Let $X$ be a Banach space, and for any compactly supported Borel probability measure $\mathbb{P}$ on $X$, define the mean $\mu_\mathbb{P}$ by $\mu_\mathbb{P}=\int_X x \, \mathbb{P}(dx)$.
I want to say that a Borel set $S \subset X$ is continuum-convex if every compactly supported Borel probability measure $\mathbb{P}$ on $X$ with $\mathbb{P}(S)=1$ has $\mu_\mathbb{P} \in S$.
Is there a recognised term for what I have called "continuum-convex"?
The point behind this definition:
The standard "set-theoretic" definition of a "convex subset of a vector space" is a subset that is closed under finite convex combinations, i.e. under weighted averages where the weighting is discrete. I want a stronger notion where the weighting is allowed to be completely general, i.e. not necessarily discrete (hence the term "continuum").
Note that
- if $S$ is continuum-convex then $S$ is convex;
- if $S$ is closed and convex then $S$ is continuum-convex.

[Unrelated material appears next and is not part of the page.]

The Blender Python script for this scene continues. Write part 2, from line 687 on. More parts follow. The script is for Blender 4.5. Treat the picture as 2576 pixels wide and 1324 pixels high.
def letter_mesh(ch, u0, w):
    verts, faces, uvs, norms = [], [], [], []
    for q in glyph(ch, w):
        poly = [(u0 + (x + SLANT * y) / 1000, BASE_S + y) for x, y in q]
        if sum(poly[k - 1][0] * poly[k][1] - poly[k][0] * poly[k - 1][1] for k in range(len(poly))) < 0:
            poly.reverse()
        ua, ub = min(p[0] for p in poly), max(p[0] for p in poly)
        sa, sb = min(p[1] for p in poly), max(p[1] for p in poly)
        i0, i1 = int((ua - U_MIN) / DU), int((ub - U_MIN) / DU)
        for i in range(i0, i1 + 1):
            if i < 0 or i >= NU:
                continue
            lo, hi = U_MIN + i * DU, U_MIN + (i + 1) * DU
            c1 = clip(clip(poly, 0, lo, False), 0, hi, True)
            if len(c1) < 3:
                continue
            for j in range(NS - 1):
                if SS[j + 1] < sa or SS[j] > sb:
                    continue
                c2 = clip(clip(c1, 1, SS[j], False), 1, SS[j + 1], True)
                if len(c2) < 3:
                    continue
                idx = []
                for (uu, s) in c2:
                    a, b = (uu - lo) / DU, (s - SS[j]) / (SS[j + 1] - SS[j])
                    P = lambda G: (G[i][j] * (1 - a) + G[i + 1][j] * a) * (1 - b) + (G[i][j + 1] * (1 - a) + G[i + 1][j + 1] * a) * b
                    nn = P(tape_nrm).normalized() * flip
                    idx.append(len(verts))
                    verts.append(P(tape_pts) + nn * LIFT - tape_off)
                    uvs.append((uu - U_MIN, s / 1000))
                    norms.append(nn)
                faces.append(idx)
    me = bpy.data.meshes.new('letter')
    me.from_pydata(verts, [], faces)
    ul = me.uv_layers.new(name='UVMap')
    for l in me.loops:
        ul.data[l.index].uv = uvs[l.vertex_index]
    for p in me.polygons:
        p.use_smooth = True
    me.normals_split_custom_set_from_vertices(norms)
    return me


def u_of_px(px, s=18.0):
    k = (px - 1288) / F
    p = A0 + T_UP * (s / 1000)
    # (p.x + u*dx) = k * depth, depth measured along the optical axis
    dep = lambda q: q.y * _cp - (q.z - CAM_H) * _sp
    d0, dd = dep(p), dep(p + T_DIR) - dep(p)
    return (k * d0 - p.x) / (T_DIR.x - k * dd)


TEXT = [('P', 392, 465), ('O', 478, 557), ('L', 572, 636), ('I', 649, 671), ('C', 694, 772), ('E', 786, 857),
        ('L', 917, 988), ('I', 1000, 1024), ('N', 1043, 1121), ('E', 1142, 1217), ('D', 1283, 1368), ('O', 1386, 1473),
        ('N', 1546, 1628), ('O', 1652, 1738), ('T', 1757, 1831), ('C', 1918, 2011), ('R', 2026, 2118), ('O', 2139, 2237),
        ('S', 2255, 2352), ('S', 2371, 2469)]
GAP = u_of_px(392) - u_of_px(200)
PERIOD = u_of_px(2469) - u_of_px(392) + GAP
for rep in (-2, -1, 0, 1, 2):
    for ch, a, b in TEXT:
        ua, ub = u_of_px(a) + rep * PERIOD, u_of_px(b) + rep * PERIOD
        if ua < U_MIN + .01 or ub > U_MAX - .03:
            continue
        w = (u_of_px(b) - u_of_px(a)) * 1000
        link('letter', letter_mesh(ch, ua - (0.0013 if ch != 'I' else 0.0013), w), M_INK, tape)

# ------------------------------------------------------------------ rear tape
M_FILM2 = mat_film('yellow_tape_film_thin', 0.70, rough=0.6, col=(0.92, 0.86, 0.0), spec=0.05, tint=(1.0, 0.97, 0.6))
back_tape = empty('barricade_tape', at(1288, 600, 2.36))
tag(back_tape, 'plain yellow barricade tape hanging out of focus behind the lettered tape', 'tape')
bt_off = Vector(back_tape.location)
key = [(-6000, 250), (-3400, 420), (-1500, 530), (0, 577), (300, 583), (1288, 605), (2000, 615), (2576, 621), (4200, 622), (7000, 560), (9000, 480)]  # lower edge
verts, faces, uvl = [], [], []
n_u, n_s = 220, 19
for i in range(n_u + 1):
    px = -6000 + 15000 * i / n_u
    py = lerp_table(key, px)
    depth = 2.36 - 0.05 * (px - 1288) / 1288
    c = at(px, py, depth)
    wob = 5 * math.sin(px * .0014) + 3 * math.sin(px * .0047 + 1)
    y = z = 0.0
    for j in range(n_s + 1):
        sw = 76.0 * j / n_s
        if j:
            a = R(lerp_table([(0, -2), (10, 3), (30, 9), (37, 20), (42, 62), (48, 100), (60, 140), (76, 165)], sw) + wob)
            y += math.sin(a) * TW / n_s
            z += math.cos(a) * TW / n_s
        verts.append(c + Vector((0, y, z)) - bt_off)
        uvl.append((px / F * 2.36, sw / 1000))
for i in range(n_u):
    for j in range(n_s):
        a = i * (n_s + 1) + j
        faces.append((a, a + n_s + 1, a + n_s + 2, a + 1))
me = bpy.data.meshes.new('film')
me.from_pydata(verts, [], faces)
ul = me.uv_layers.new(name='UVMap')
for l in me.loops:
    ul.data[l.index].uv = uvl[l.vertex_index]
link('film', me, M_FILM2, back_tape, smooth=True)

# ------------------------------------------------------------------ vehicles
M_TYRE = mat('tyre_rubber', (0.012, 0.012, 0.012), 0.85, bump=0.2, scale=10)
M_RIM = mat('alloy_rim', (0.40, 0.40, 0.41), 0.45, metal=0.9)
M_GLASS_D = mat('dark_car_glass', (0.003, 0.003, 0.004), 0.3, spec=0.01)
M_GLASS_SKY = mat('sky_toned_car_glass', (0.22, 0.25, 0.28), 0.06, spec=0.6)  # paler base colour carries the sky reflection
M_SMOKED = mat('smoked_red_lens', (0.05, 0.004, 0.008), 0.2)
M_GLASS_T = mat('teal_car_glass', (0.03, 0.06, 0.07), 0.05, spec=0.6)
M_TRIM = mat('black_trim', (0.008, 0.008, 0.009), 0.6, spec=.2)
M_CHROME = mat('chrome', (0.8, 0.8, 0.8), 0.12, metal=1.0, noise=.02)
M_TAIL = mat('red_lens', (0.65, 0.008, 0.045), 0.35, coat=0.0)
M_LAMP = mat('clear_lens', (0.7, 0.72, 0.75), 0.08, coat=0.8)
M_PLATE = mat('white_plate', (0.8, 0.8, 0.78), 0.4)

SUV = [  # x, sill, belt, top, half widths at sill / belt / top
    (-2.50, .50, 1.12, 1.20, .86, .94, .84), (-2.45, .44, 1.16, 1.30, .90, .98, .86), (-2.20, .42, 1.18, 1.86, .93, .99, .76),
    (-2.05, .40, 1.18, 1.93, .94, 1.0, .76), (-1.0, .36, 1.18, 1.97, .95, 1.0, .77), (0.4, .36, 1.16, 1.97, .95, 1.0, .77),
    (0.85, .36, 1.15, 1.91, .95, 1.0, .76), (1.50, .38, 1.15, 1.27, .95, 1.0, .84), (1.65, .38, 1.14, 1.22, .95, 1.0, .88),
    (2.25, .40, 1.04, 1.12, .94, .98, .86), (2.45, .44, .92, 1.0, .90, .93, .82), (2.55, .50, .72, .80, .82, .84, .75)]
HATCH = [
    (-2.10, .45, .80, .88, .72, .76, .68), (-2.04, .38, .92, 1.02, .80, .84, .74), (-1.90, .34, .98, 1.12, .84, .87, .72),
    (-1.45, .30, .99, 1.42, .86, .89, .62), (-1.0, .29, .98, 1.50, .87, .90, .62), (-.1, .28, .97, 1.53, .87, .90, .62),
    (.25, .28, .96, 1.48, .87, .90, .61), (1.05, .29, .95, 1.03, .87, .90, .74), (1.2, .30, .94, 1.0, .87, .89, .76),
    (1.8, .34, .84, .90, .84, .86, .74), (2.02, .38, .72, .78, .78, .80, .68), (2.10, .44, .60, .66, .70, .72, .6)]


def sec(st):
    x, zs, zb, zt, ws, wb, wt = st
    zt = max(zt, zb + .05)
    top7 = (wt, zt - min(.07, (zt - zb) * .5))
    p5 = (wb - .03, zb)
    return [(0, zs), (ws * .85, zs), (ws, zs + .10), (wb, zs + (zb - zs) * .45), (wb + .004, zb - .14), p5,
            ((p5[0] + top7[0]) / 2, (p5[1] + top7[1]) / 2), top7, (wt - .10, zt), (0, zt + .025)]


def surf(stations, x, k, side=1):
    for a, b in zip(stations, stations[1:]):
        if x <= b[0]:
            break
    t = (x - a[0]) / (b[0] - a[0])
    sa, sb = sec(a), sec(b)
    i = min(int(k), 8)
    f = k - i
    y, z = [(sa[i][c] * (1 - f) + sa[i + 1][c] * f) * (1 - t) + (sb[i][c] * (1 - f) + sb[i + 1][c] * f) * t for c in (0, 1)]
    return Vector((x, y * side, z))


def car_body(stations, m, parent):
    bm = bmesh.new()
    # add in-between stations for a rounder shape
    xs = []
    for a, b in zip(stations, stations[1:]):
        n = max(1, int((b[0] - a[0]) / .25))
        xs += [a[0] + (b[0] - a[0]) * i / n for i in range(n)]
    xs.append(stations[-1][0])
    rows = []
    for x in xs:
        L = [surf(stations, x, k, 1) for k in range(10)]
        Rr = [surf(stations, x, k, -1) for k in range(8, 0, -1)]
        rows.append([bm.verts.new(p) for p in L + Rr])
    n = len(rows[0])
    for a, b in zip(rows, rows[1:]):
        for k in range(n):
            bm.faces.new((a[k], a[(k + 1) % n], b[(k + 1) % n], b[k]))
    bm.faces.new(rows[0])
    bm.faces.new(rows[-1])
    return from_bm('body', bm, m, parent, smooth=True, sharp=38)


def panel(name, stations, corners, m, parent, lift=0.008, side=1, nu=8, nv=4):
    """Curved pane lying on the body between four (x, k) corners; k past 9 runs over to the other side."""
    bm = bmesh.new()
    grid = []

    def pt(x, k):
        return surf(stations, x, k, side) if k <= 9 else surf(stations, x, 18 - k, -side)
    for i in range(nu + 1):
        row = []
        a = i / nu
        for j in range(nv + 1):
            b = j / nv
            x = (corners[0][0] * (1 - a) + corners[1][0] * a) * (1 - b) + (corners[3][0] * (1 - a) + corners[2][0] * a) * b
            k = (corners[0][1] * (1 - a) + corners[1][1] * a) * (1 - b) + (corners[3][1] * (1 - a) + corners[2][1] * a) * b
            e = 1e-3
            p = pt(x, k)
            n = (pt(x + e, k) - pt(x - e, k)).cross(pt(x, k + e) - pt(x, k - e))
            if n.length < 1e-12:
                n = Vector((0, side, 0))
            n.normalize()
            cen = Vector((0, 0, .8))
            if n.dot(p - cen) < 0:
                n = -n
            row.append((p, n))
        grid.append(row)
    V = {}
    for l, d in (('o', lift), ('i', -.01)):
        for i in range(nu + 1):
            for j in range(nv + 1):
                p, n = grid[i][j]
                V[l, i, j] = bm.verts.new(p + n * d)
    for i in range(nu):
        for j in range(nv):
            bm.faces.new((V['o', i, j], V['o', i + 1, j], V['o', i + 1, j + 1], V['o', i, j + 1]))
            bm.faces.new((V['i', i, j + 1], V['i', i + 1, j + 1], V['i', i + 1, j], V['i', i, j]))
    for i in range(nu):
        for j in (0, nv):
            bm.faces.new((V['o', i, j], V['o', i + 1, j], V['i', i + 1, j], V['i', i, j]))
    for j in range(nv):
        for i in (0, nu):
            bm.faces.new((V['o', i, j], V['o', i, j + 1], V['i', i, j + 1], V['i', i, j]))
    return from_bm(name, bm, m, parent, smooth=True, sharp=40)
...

However, neither of these implications is reversible. For example:
Suppose that $X$ is the completion of the vector space $\mathcal{M}(M)$ of finite signed measures on a compact metric space $M$ where $\mathcal{M}(M)$ is equipped with a norm $\|\cdot\|_{\mathcal{M}(M)}$ whose topology is the topology of weak convergence. (E.g. one can find a sequence of continuous functions $g_n \colon M \to [0,2^{-n}]$ such that $\|\mu\|_{\mathcal{M}(M)}:=\sum_n |\int_M g_n \, d\mu|$ is such a norm.) Then,
- the set of all finitely supported probability measures on $M$ is convex, but not continuum-convex;
- given a non-closed Borel set $A \subset M$ and a non-empty interval $I \subset (0,1]$, the set of all probability measures assigning to $A$ a value in $I$ is not closed in $X$, but nonetheless is continuum-convex.
Update. The question has essentially been answered by Gerald Edgar in a comment: there is a term "measure convex" whose exact definition varies between authors, but the idea behind it is exactly what I've presented above.
I realise that I should also have mentioned: every convex Borel subset of $\mathbb{R}^n$ is measure convex, so my question is really about the problem of infinite dimensions.